Z kolei w Indiach, które do tej pory bazowały w głównej mierze na węglu importowanym, ze względu na niską jakość krajowego surowca, zaczyna uwypuklać się całkowicie odwrotny do dotychczasowego trend. Rosnące ceny węgla z Australii i RPA sprawiają, że import jest droższy, co powoduje zwiększenie popytu na węgiel krajowy. Coal India - największy światowy producent węgla, poszukuje nowych klientów by zmniejszyć poziom zapasów po tym jak produkcja rosła szybciej niż popyt. W celu zwiększenia konkurencji krajowego surowca obniżono jego ceny, mając nadzieję, że wzrost cen w imporcie zrekompensuje niższe ceny w kraju. Zwiększone zapotrzebowanie przekłada się na obniżenie stanu zapasów na zwałach, które w okresie kwiecień-czerwiec obniżyły się o 7,55 mln ton. Dodatkowym czynnikiem zwiększającym popyt na węgiel krajowy była fala upałów z odnotowanymi jak dotąd rekordowymi temperaturami 51stopni C. W okresie kwiecień-czerwiec popyt wzrósł o 3,4 mln ton, do 132,9 mln ton wobec analogicznego okresu w roku ubiegłym. Jednocześnie odnotowano w ujęciu r/r wzrost produkcji energii z węgla o 8,7 TWh, do 74,9 TWh. Ocenia się, że nadchodząca pora monsunowa, która przynosi ochłodzenie znacząco ograniczy popyt na węgiel i zredukuje krajową produkcję - głównie z powodu dużej wilgotności, która zmniejsza kaloryczność węgla oraz powoduje ryzyko samozapłonu.

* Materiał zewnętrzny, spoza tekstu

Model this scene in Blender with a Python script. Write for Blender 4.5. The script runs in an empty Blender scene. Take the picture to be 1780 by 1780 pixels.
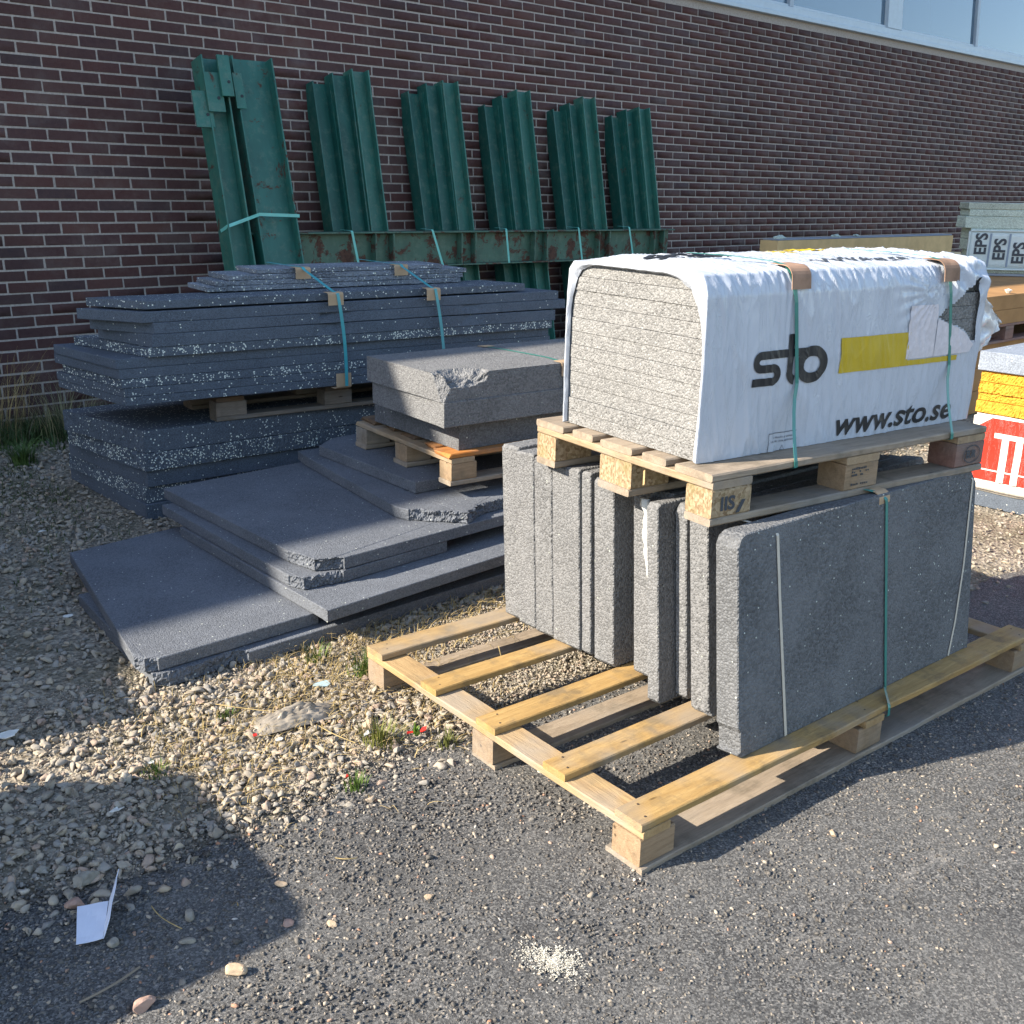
import bpy, bmesh, math, random
import numpy as np
from mathutils import Matrix, Vector, noise

random.seed(7); rng = np.random.default_rng(7)
PI = math.pi
SC = bpy.context.scene
C = bpy.data.collections.new('yard'); SC.collection.children.link(C)

# ------------------------------------------------------------------ camera, world, sun, exposure
# The yard slopes 4 degrees up towards the building: things on the ground are laid out in level
# coordinates and TILT turns them onto the slope; the building stays plumb.
SLOPE = 0.070
TILT = Matrix.Rotation(SLOPE, 4, 'X')
cam = bpy.data.cameras.new('camera'); camo = bpy.data.objects.new('camera', cam); C.objects.link(camo)
R3 = (0.74743, -0.66370, -0.02945); U3 = (0.18369, 0.16415, 0.96918); W3 = (0.63842, 0.72982, -0.24461)
rx = Vector(R3).normalized(); wz = Vector(W3).normalized(); uy = rx.cross(wz).normalized(); wz = uy.cross(rx)
cm = Matrix(((rx.x, uy.x, -wz.x), (rx.y, uy.y, -wz.y), (rx.z, uy.z, -wz.z))).to_4x4()
cam_pos = TILT @ Vector((0, 0, 1.6))
cm.translation = cam_pos
camo.matrix_world = cm
cam.sensor_width = 36; cam.lens = 36 * 1813.9 / 1780; cam.clip_start = 0.05; cam.clip_end = 500
SC.camera = camo

SUN_G = Vector((-0.917 * math.cos(math.radians(32)), 0.40 * math.cos(math.radians(32)), math.sin(math.radians(32)))).normalized()
SUN = (TILT.to_3x3() @ SUN_G).normalized()
world = bpy.data.worlds.new('World'); SC.world = world; world.use_nodes = True
wn = world.node_tree; wn.nodes.clear()
sky = wn.nodes.new('ShaderNodeTexSky'); sky.sky_type = 'NISHITA'; sky.sun_disc = False
sky.sun_elevation = math.asin(SUN.z); sky.sun_rotation = math.atan2(SUN.x, SUN.y)
sky.air_density = 1.0; sky.dust_density = 0.7; sky.ozone_density = 1.2
bg = wn.nodes.new('ShaderNodeBackground'); bg.inputs[1].default_value = 0.118
wo = wn.nodes.new('ShaderNodeOutputWorld')
wn.links.new(sky.outputs[0], bg.inputs[0]); wn.links.new(bg.outputs[0], wo.inputs[0])
sl = bpy.data.lights.new('sun', 'SUN'); sl.energy = 4.5; sl.angle = math.radians(0.53); sl.color = (1.0, 0.905, 0.765)
so = bpy.data.objects.new('sun', sl); C.objects.link(so)
so.rotation_euler = SUN.to_track_quat('Z', 'Y').to_euler(); so.location = (-10, 5, 12)
SC.view_settings.view_transform = 'Standard'; SC.view_settings.look = 'None'
SC.view_settings.exposure = 1.45; SC.view_settings.gamma = 1.0; SC.view_settings.use_curve_mapping = False

PLUMB = {camo.name, so.name}      # top-level objects already in world coordinates

# ------------------------------------------------------------------ helpers
def link(o, parent=None):
    C.objects.link(o)
    if parent is not None: o.parent = parent
    return o

def tag(o, label=None, cat=None, group=None, kind=None):
    if label: o['label'] = label
    if cat: o['category'] = cat
    if group: o['group'] = group
    if kind: o['kind'] = kind
    return o

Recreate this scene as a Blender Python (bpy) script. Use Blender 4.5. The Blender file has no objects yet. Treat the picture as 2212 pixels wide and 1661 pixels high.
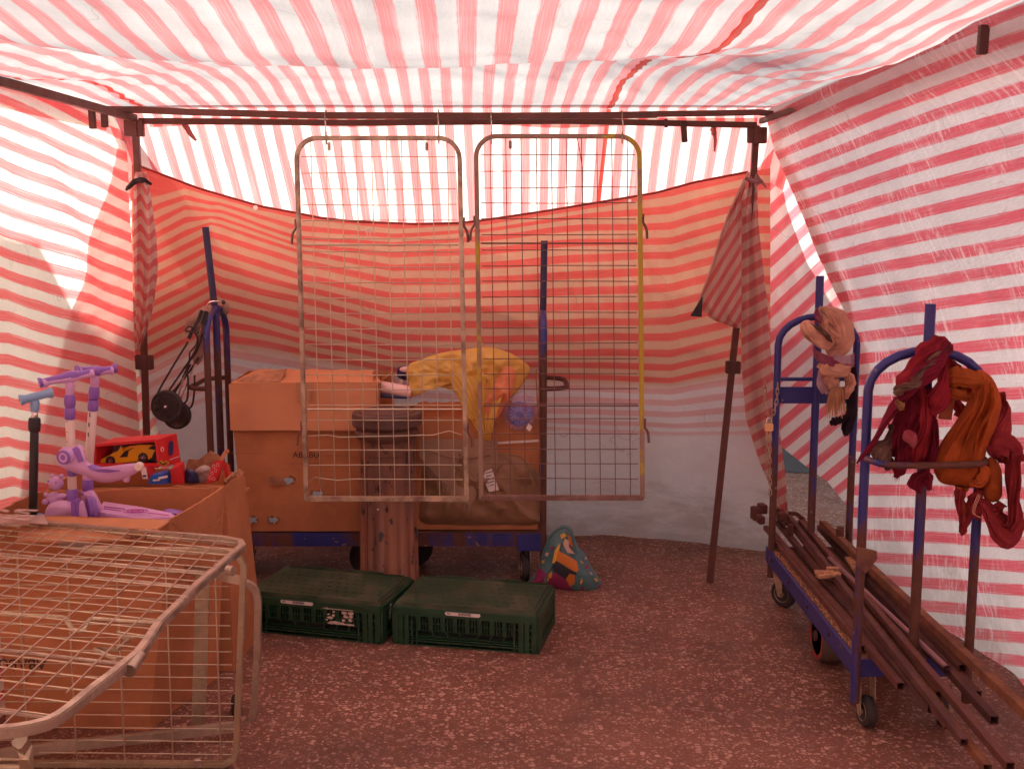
import bpy, bmesh, math, random
from mathutils import Vector as V, Matrix, noise
random.seed(7)
R = math.radians
SC = bpy.context.scene
# ------------------------------------------------------------------ camera, sky, sun, exposure
F, CX, CY, PT, CZ = 2500., 1106., 830.5, R(8.2), 1.75
cd = bpy.data.cameras.new('camera'); cam = bpy.data.objects.new('camera', cd); SC.collection.objects.link(cam)
cd.sensor_width = 36; cd.lens = 36*F/2212; cd.clip_end = 500; cd.clip_start = .05
cam.location = (0, 0, CZ); cam.rotation_euler = (R(90)-PT, 0, 0); SC.camera = cam
SUN = V((-.62, .66, .28)).normalized()
w = bpy.data.worlds.new('World'); SC.world = w; w.use_nodes = True
nt = w.node_tree; bg = nt.nodes['Background']; sk = nt.nodes.new('ShaderNodeTexSky')
sk.sky_type = 'NISHITA'; sk.sun_disc = False; sk.sun_elevation = math.asin(SUN.z); sk.sun_rotation = math.atan2(SUN.x, SUN.y)
nt.links.new(sk.outputs[0], bg.inputs[0]); bg.inputs[1].default_value = .055
sd = bpy.data.lights.new('sun', 'SUN'); sd.energy = 5.0; sd.angle = R(.5); sd.color = (1, .93, .84)
so = bpy.data.objects.new('sun', sd); SC.collection.objects.link(so); so.rotation_euler = SUN.to_track_quat('Z', 'Y').to_euler()
SC.view_settings.view_transform = 'Standard'; SC.view_settings.look = 'None'; SC.view_settings.gamma = 1
SC.view_settings.exposure = 2.0
SC.cycles.max_bounces = 12; SC.cycles.diffuse_bounces = 8; SC.cycles.transmission_bounces = 8; SC.cycles.transparent_max_bounces = 10
SC.cycles.sample_clamp_indirect = 6; SC.cycles.use_denoising = True

def ray(px, py):
    x = (px-CX)/F; y = -(py-CY)/F
    return V((x, math.cos(PT)+y*math.sin(PT), -math.sin(PT)+y*math.cos(PT)))
def P(px, py, Y):            # photo point at world depth Y
    r = ray(px, py); t = Y/r.y; return V((r.x*t, Y, CZ+r.z*t))
def H(px, py, z=0.):         # photo point at height z
    r = ray(px, py); t = (z-CZ)/r.z; return V((r.x*t, r.y*t, z))
def proj(p):
    z = p[2]-CZ; d = p[1]*math.cos(PT)-z*math.sin(PT); u = p[1]*math.sin(PT)+z*math.cos(PT)
    return CX+F*p[0]/d, CY-F*u/d
def lerp(a, b, t): return a+(b-a)*t
def pl(x, pts):              # piecewise linear
    if x <= pts[0][0]: return pts[0][1]
    for (a, b), (c, d) in zip(pts, pts[1:]):
        if x <= c: return lerp(b, d, (x-a)/(c-a))
    (a, b), (c, d) = pts[-2:]
    return lerp(b, d, (x-a)/(c-a))
def fbm(p, o=4):
    s = 0; a = 1
    for i in range(o): s += a*noise.noise(V(p)*(2**i)); a *= .5
    return s

# ------------------------------------------------------------------ materials
class N:
    def __init__(s, name):
        s.m = bpy.data.materials.new(name); s.m.use_nodes = True; s.t = s.m.node_tree
        s.t.nodes.clear(); s.out = s.n('OutputMaterial')
    def n(s, typ, **k):
        x = s.t.nodes.new('ShaderNode'+typ)
        for a, b in k.items():
            if a.startswith('i_'):
                key = a[2:]; key = int(key) if key.isdigit() else key.replace('_', ' ')
                s.put(x.inputs[key], b)
            else: setattr(x, a, b)
        return x
    def put(s, sock, b):
        if hasattr(b, 'is_output') or isinstance(b, bpy.types.NodeSocket): s.t.links.new(b, sock)
        elif isinstance(b, bpy.types.Node): s.t.links.new(b.outputs[0], sock)
        else:
            if isinstance(b, tuple) and len(b) == 3 and sock.type == 'RGBA': b = b+(1,)
            sock.default_value = b
    def math(s, op, a, b=0., c=None):
        x = s.n('Math', operation=op); s.put(x.inputs[0], a); s.put(x.inputs[1], b)
        if c is not None: s.put(x.inputs[2], c)
        return x.outputs[0]
    def mix(s, f, a, b, bt='MIX'):
        x = s.n('Mix', data_type='RGBA', blend_type=bt); s.put(x.inputs[0], f); s.put(x.inputs[6], a); s.put(x.inputs[7], b)
        return x.outputs[2]
    def step(s, v, lo, hi, a=0., b=1.):
        x = s.n('MapRange'); x.inputs[1].default_value = lo; x.inputs[2].default_value = hi
        x.inputs[3].default_value = a; x.inputs[4].default_value = b; s.put(x.inputs[0], v); return x.outputs[0]
    def noise(s, vec, scale, detail=3, rough=.5):
        return s.n('TexNoise', i_Vector=vec, i_Scale=scale, i_Detail=float(detail), i_Roughness=rough).outputs[0]
    def bump(s, h, strength, dist=.01, nrm=None):
        x = s.n('Bump'); s.put(x.inputs['Strength'], strength); s.put(x.inputs['Distance'], dist); s.put(x.inputs['Height'], h)
        if nrm is not None: s.put(x.inputs['Normal'], nrm)
        return x.outputs[0]
    def map(s, vec, sc):
        return s.n('Mapping', i_Vector=vec, i_Scale=sc).outputs[0]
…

Wraz ze wzrostem cen węgla energetycznego obserwowane jest również ożywienie na rynku węgla koksowego. Ze względu na ograniczenie dostaw typu spot, które w ostatnim czasie przeważały wśród nabywców, w drugiej połowie lipca ceny węgli typu premium stopniowo się umacniały. Niektóre gatunki węgla zostały sprzedane po wyższej cenie, ponieważ dostępność surowca w transakcjach spot była mniejsza, przez co powstała duża rozpiętość cenowa pomiędzy gatunkami węgli o podobnej jakości. Ceny węgla najwyższej jakości eksportowanego do Chin wzrosły o 2,15 USD/t do poziomu 102,9 USD/t, podczas gdy węgla drugiego gatunku wzrosły o 25 USD/t do 95,90 USD.